Yeah, at the end of the day, I think so many people are looking to like if there's 2000 candidates in the pipeline for the job they're like, let's pick the top 10. That's that's not the right way to approach recruiting. A lot of the time I don't think it's actually just pick the top or the big 10 that work, 10, that will do the job. But you don't need the 10 best candidates, you just need 10 qualified candidates. At the end of the day, I think people are really worried about the FOMO, fear of missing out, you know, and it doesn't really matter too much about picking the best one, provided they do the right thing for the job. You're right. This market currently makes it so that certain things, like the trials that I talked about earlier, like give them a month and see whether or not it works Engineers are more willing to do that now, when it's harder to find a job. So definitely it's something that I think companies can use to their advantage.

Speaker 2:

Are you still involved in the Salesforce ecosystem to a degree, or have you been kind of out of it for a little bit? I'm kind of curious.

Speaker 1:

Yeah, I've got friends, I have contacts in it, but it's not something that I actively work in. At the end of the day, the Salesforce ecosystem isn't all that different from any other engineering jobs, though, because the markets are still the same. When you look at the big companies that are laying off tech workers left and right, salesforce was one of them for sure. So this focus on tech work and sort of finding the best people is kind of relevant, regardless of where you're interviewing at.

Speaker 2:

Mike, could you please share the number one thing that companies should be doing differently than they're doing right now, in general that you're seeing when it comes to bringing on top talent, especially technical talent?

Speaker 1:

Absolutely.

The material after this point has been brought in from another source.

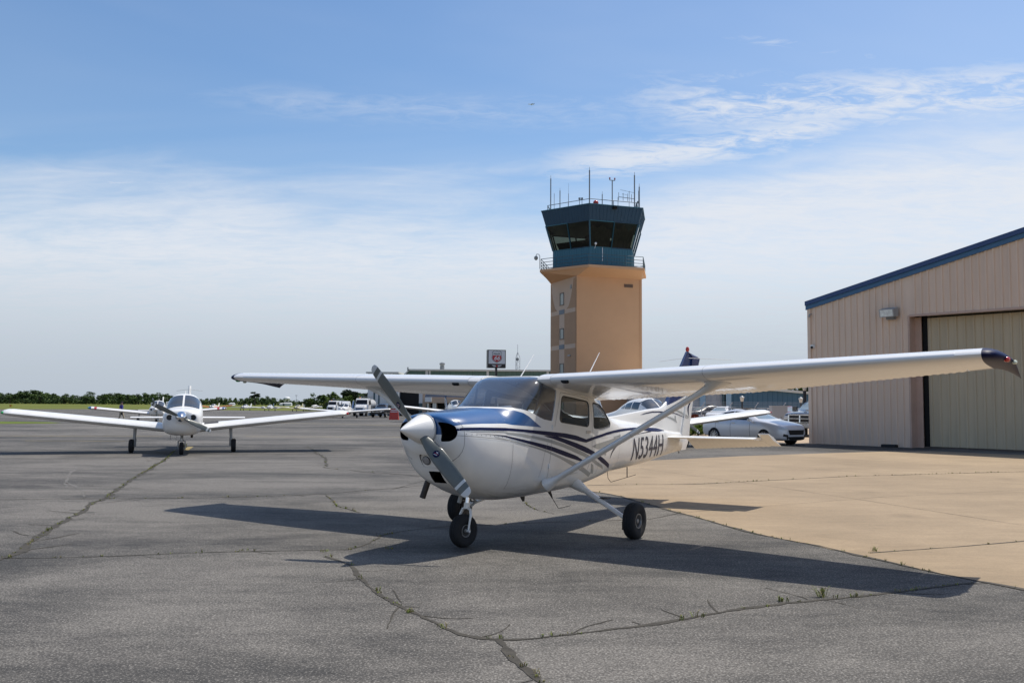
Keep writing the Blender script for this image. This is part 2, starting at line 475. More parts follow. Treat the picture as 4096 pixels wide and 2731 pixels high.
def ribbon(mb, pts, w, z, wob=.0, step=.12, wvar=.5, seed=1):
    """an irregular narrow band along a polyline on the ground"""
    rnd = random.Random(seed)
    P = [Vector((p[0], p[1])) for p in pts]
    S = []
    for a, b in zip(P, P[1:]):
        n = max(1, int((b - a).length / step))
        for k in range(n): S.append(a.lerp(b, k / n))
    S.append(P[-1])
    # smooth corners
    for _ in range(3):
        S = [S[0]] + [(S[i - 1] + S[i] * 2 + S[i + 1]) / 4 for i in range(1, len(S) - 1)] + [S[-1]]
    off = 0; L_, R_ = [], []
    ph = rnd.random() * 9
    for i, p in enumerate(S):
        d = (S[min(i + 1, len(S) - 1)] - S[max(i - 1, 0)]); d.normalize(); nn = Vector((-d.y, d.x))
        off = off * .8 + rnd.uniform(-1, 1) * wob
        ww = w * (1 + wvar * math.sin(i * .37 + ph) * .6 + wvar * rnd.uniform(-.7, .7))
        q = p + nn * off
        a_, b_ = (q.x + nn.x * ww / 2, q.y + nn.y * ww / 2), (q.x - nn.x * ww / 2, q.y - nn.y * ww / 2)
        L_.append(mb.vert(a_ + (z + gz(*a_),))); R_.append(mb.vert(b_ + (z + gz(*b_),)))
    for i in range(len(S) - 1): mb.face((L_[i], R_[i], R_[i + 1], L_[i + 1]))
    return S

asp = MB()
EDGE = [(-320, 300), (gnd(-300, 1637).x, gnd(-300, 1637).y)] + [(gnd(*p).x, gnd(*p).y) for p in ((300, 1635), (800, 1639), (1100, 1642), (1300, 1644), (1500, 1644))] + [(0, 232), (220, 232)]
def edge_y(x):
    for (x0, y0), (x1, y1) in zip(EDGE, EDGE[1:]):
        if x0 <= x <= x1: return y0 + (y1 - y0) * (x - x0) / (x1 - x0)
    return 235.
sheet(asp, list(range(-320, -12, 14)) + list(range(-12, 4, 2)) + [60, 220], lambda x: [-60, 30] + [30 + (edge_y(x) - 30) * k / 10 for k in range(1, 11)], 0.)
asp.cur = 1
WEED = []
def crack(pts, w, wob=.012, seed=1, weeds=.0, wvar=.5):
    S = ribbon(asp, pts, w, .004, wob, .07, wvar, seed)
    if weeds: WEED.append((S, weeds, seed))
    if w > .015:                      # hairline offshoots
        rb = random.Random(seed + 400); i = 6
        while i < len(S) - 3:
            i += rb.randint(5, 16)
            if i >= len(S) - 2: break
            p = S[i]; d = (S[i + 1] - S[i - 1]).normalized(); a = rb.choice((-1, 1)) * rb.uniform(.5, 1.3)
            q = Vector((d.x * math.cos(a) - d.y * math.sin(a), d.x * math.sin(a) + d.y * math.cos(a))); l = rb.uniform(.12, .6)
            e1 = p + q * l * .5 + Vector((rb.uniform(-.06, .06), rb.uniform(-.06, .06)))
            ribbon(asp, [p, e1, e1 + (q * l * .6 + d * rb.uniform(-.2, .3))], w * .22 + .003, .0035, .006, .06, .7, rb.randint(1, 999))
def px(*L): return [tuple(gnd(*p)[:2]) for p in L]
crack(px((-200, 2290), (0, 2235), (60, 2212), (180, 2130), (300, 2060), (380, 2010), (420, 1995), (520, 1920), (660, 1840), (700, 1800)), .085, .03, 1, .5)
crack(px((0, 2232), (250, 2230), (500, 2222), (750, 2212), (1000, 2205), (1250, 2200), (1400, 2197)), .022, .01, 2, .35)
crack(px((1400, 2197), (1470, 2175), (1530, 2140), (1620, 2122), (1800, 2105), (2100, 2092), (2300, 2086), (2600, 2075), (2720, 2050)), .022, .012, 3, .25)
crack(px((1305, 2225), (1400, 2255), (1450, 2320), (1510, 2370), (1600, 2420), (1690, 2470), (1760, 2505), (1840, 2538), (1960, 2556), (2060, 2556), (2200, 2545), (2400, 2522), (2600, 2498), (2800, 2465), (3000, 2430), (3200, 2405), (3400, 2388), (3600, 2365), (3800, 2340), (3900, 2330)), .040, .010, 4, .55, .55)
crack(px((1990, 2560), (2010, 2600), (2060, 2640), (2110, 2680), (2180, 2731), (2260, 2800)), .05, .014, 5, .4, .7)
crack(px((1620, 2425), (1680, 2428)), .02, .006, 12)
crack(px((0, 1998), (400, 1994), (800, 1990), (1050, 1985), (1300, 1975), (1700, 1940)), .035, .015, 6, .1)
crack(px((1230, 1785), (1260, 1805), (1300, 1835), (1300, 1872), (1450, 1885), (1700, 1905)), .05, .04, 7, .1)
crack(px((1300, 1980), (1330, 2000), (1345, 2025), (1390, 2035), (1440, 2050)), .022, .012, 8, .5)
crack(px((1560, 1960), (1700, 1920)), .018, .01, 9)
crack(px((2100, 2010), (2120, 2025), (2150, 2040), (2220, 2055)), .016, .012, 10, .5)
crack(px((3060, 2350), (3160, 2375), (3230, 2395)), .014, .01, 11)
crack(px((1570, 2360), (1600, 2395), (1610, 2410)), .012, .008, 13)
asp.cur = 2
for y, x0, x1, w, sd in ((1742, -200, 650, .22, 21), (1745, 980, 1640, .22, 22), (1762, 100, 500, .14, 23)):
    ribbon(asp, px((x0, y), ((x0 + x1) / 2, y + 1.5), (x1, y + 3)), w, .004, .01, .25, .35, sd)
ribbon(asp, px((1080, 1690), (1460, 1698), (1640, 1703), (1900, 1712)), .3, .004, .01, .4, .2, 24)
asp.poly([tuple(gnd(*p)[:2]) + (.006 + gz(*gnd(*p)[:2]),) for p in ((728, 1802), (752, 1802), (775, 1786), (752, 1786))])
ribbon(asp, px((730, 1800), (760, 1784)), .01, .008, 0, .3, .2, 25)
asp.cur = 3
for L_, sd in (([(265, 1950), (262, 1930), (275, 1900), (320, 1862)], 31), ([(265, 1930), (330, 1960), (352, 1985)], 32), ([(1110, 1690), (1150, 1692)], 33)):
    ribbon(asp, px(*L_), .05, .004, .02, .2, .6, sd)
tag(asp.build('asphalt_apron', [M_asph, M_crack, M_yel, M_pale], smooth=0, fix=False), kind='structure')

# concrete apron of the hangar
ce = [(-.55, 23.6), (.35, 21.0), (1.05, 18.6), (1.4, 17.5), (1.83, 16.8), (2.2, 15.5), (2.56, 14.05), (2.83, 13.0), (3.08, 11.96), (3.4, 11.3), (3.63, 10.76), (3.9, 10.0), (4.04, 9.6), (4.61, 8.38), (6.4, 3.6), (9, -3)]
rnd = random.Random(5)
edge = []
for a, b in zip(ce, ce[1:]):
    n = max(1, int(math.dist(a, b) / .12))
    for k in range(n):
        t = k / n; j = rnd.uniform(-.022, .022)
        edge.append((a[0] + (b[0] - a[0]) * t + j, a[1] + (b[1] - a[1]) * t + j * .4))
far = [(40, -3), (40, 25), (24, 25.5), (17.2, 30.9), (15.05, 33.0), (13.6, 32.95), (10.6, 31.3), (7.6, 29.5), (4.5, 27.1), (1.7, 25.1)]
con = MB(); con.poly([(x, y, .004) for x, y in edge + far])
con.cur = 1
def joint(pts, w, seed, weeds=0.):
    S = ribbon(con, pts, w, .008, .002, .12, .45, seed)
    if weeds: WEED.append((S, weeds, seed + 50))
joint(px((2350, 1942), (2400, 1940), (2800, 1936), (3400, 1905), (4096, 1886), (4400, 1875)), .035, 1, .55)
joint(px((3480, 2212), (3800, 2190), (4096, 2165), (4500, 2130)), .022, 2, .35)
joint(px((2560, 1872), (2600, 1880), (2910, 1920), (3450, 2000), (4096, 2102), (4400, 2150)), .010, 3)
joint(px((2860, 1850), (3200, 1872), (3600, 1900), (4096, 1938)), .012, 4)
joint(px((2720, 2052), (3000, 2030), (3500, 1990), (4096, 1960)), .008, 5)
ribbon(con, edge, .045, .006, .014, .1, .8, 9)
WEED.append(([Vector(p) for p in edge[:-40]], .45, 77))
tag(con.build('concrete_apron', [M_conc, M_joint], smooth=0, fix=False), kind='structure')
# paved car lot behind the strip of asphalt
lot = MB(); lot.poly([(p[0], p[1], .004) for p in (gnd(2400, 1715), gnd(2600, 1745), gnd(2830, 1752), gnd(3100, 1768), gnd(3250, 1776))] + [(30, 58, .004), (60, 100, .004), (12, 100, .004)])
tag(lot.build('parking_lot', M_lot, smooth=0, fix=False), kind='structure')
# small grass islands
M_gr2 = mat('lawn_grass', (.115, .150, .030), 1, var=.3, vscale=1.2, spec=.1)
isl = MB(); ip = [gnd(*p) for p in ((-250, 1697), (-100, 1696), (60, 1695), (200, 1693.5), (246, 1691), (200, 1688.5), (60, 1686.5), (-100, 1685.5), (-250, 1685))]
ic = sum(ip, Vector()) / len(ip)
for a_, b_ in zip(ip, ip[1:] + ip[:1]): isl.poly([(q.x, q.y, q.z + .02) for q in (ic, a_, b_)])
tag(isl.build('grass_island', M_gr2, smooth=0, fix=False), kind='structure')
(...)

At the end of the day, you really need to just focus on your interview process. Do you even have an interview process? There are so many companies that are, especially the smaller ones, where they have a rough idea of what the process should be. It's not written down anywhere, or if it is written down, it's not really codified. Making some sort of routine that you stick to makes you more fairly evaluate candidates. If you end with a routine in any interview process, you're going to be better off. Makes sense.

Speaker 2:

Everyone. This has been the Salesforce Hiring Edge with Josh Matthews, josh LaQuire and Mike Marochka. You can find Mike on LinkedIn. Last name M-R-O-C-Z-K-A. First name Mike. You can find him on Amazon. You can find him on GitHub. He's an incredible guest. We can't thank you enough for being on this show today. My friend, you're welcome back at any time and we wish you vast amounts of success with your consulting career and everything that you're doing to help companies out there in the ecosystem to get better and better at bringing on better teams. Thank you so much. Thank you for having me on.